I should not have been surprised, but was, having never had meat solicited to me from a duffle bag in a beer store parking lot before. Though I had no desire to actually buy any of the fellow's product, I couldn't resist asking,
"Is it the same stuff you're currently eating?"
To which he replied, "Yeah!.." and there was a pause as the guy thought over my question, "...but raw".
And then the fellow was on his way, realizing from the tone of my inquiry, and with the sharpened senses of a street hawker to such things, that neither my friend nor I were seriously in the maket for discount street meat.
As he biked away, the guy's shorts revealed more of his posterior than modesty is generally wont to expose, and I quickly averted my gaze, wondering to myself at the colourful panorama of life that seems to burst into view with the first few warm days of summer. The whole encounter took less than twenty seconds, but the image of the short-shorted meat vendor is now burned in my mind: just another real-life Fakiegrind encounter unleashed upon the larger world via the magic of the internet.
Now, normally, a north end stranger weilding a large duffle bag and looking to make converstaion can mean only one thing: stolen merchandise available for resale at street-level prices.
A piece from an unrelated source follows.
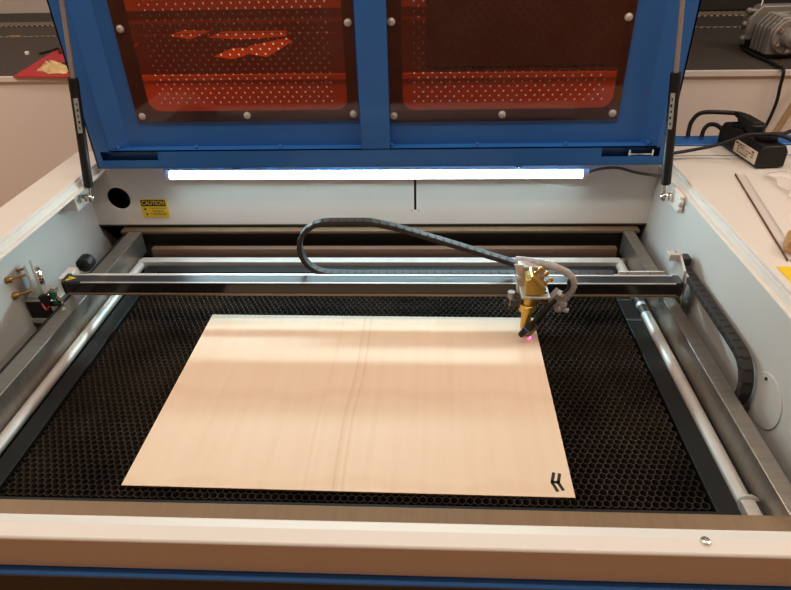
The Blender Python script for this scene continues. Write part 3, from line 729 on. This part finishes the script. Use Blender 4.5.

The only question in my mind was the particular nature of the hot goods being peddled (not that I was interested in procuring such items; my curiosity was purely academic). At any rate, the man was riding his (possibly stolen) mountain bike with one hand, and weilding a dinner fork in the other. Affixed to the end of the fork was a portentious chunk of what looked to be hamburger patty, it's pink innards gloriously exposed to the patchwork afternoon sunlight as it filtered through the overhead canopy of newly leafed trees.
The fellow did not keep my friend and I in suspense for long as to the nature of his wares, but, without dismounting his bike, inquired, his mouth half-full of beef patty,
"D'you guys wanna buy some meat?"
I should not have been surprised, but was, having never had meat solicited to me from a duffle bag in a beer store parking lot before. Though I had no desire to actually buy any of the fellow's product, I couldn't resist asking,
"Is it the same stuff you're currently eating?"
To which he replied, "Yeah!.." and there was a pause as the guy thought over my question, "...but raw".
And then the fellow was on his way, realizing from the tone of my inquiry, and with the sharpened senses of a street hawker to such things, that neither my friend nor I were seriously in the maket for discount street meat.
As he biked away, the guy's shorts revealed more of his posterior than modesty is generally wont to expose, and I quickly averted my gaze, wondering to myself at the colourful panorama of life that seems to burst into view with the first few warm days of summer. The whole encounter took less than twenty seconds, but the image of the short-shorted meat vendor is now burned in my mind: just another real-life Fakiegrind encounter unleashed upon the larger world via the magic of the internet.
Wednesday, May 02, 2007
More Setbacks
Movement, according to the ancient Greek philosopher Zeno of Elea (not to be confused with 21st century discount DJ, Zeno of Steeltown), is impossible. His reasoning was that, in order to get from point A to point B, one must first pass through the mid-point (C). However, in order to reach mid-point C, one must first reach the half-way point between A and C (point D). Yet, in order to get to point D, one must first pass through the point mid-way between A and D (point E), and so on, to infinity. Because one must pass through infinite half-way points before even reaching the half-way point between A and B, and because all alphabets so far designed by humanity have less than infinite characters, a traveller setting out to make the A-B journey would, argues Zeno, never actually arrive.
In the history of the Fakiegrind Corp. this argument has never been accepted as reasonable grounds for Agents not showing up for work in the morning. However, there seems to be some kind of Zeno-esque effect hindering our recent efforts to move Fakie Central to a new and super-secret location. Try as we might to empty out the Vaults of Oldness, to disconnect and re-install our dated but reliable vacuum tube computer system, and to reach the bottom of Dr. Flavour's stockpile of reference material on the great Papal schism of 1550, we are still not up and running as the reliable purveyors of encoded misinformation and poetic perversions of perversity that we so strive to be. Try as we might to bend time and space to speed up the re-location process, we find ourselves, week by week, even further behind than we though we were when last we evaluated the situation.
And so, we have created a special research team to investigate Zeno's philosophical debate with common sense and see if there might not be some loophole in his logic that we could exploit to our own advantage. While this might seem like a further waste of valuable time and resources, we are confident that, in the final analysis, we will be no further behind or ahead of where we were before we started (which was, essentially, neither here nor there).